Any order for third party disclosure must therefore specify the documents or classes of documents that must be disclosed and require the third party to specify which documents are no longer in his control and which are privileged so to that extent, it operates in exactly the same way as the obligations on disclosure by a party to the case.

If an application for specific disclosure is made at the pre-action stage, whether that is against a party or a non-party to the case, then the usual costs rule is that the applicant must pay the costs of the person they are seeking disclosure from.

Electronic disclosure

Electronic disclosure means documents that are easily accessible from computer systems and other electronic devices and media that are either owned by or accessible by one of the parties. It will include documents stored on servers and back-up systems and documents that have been deleted. It will also extend to additional information stored and associated with electronic documents known as metadata.
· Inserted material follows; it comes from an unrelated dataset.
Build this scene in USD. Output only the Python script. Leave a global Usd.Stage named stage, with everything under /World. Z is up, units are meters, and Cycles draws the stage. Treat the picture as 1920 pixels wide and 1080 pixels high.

Metadata describes other data. It provides information about the content of an item so, for example, an image might include metadata that describes how large it is, its colour, its depth and its resolution. Metadata documentation might contain information about are how long it is, the author, the date it was created and a summary of the document, all of which can be useful to a party in determining whether full disclosure has been completed.

Consequences of a failure to disclosure

Where a party fails to disclose a document or discloses but fails to allow inspection, they may not rely on that document for their own case unless the court gives permission. This prevents one party being “ambushed” by last minute disclosure by their opponent.

Where a party fails to disclose a document that will harm their own case, a court has the power to strike their case out for failure to comply with an order for disclosure although in these cases this will normally be preceded by the warning shot of an order for specific disclosure within a period of days which, if not complied with, will mean automatic strike-out.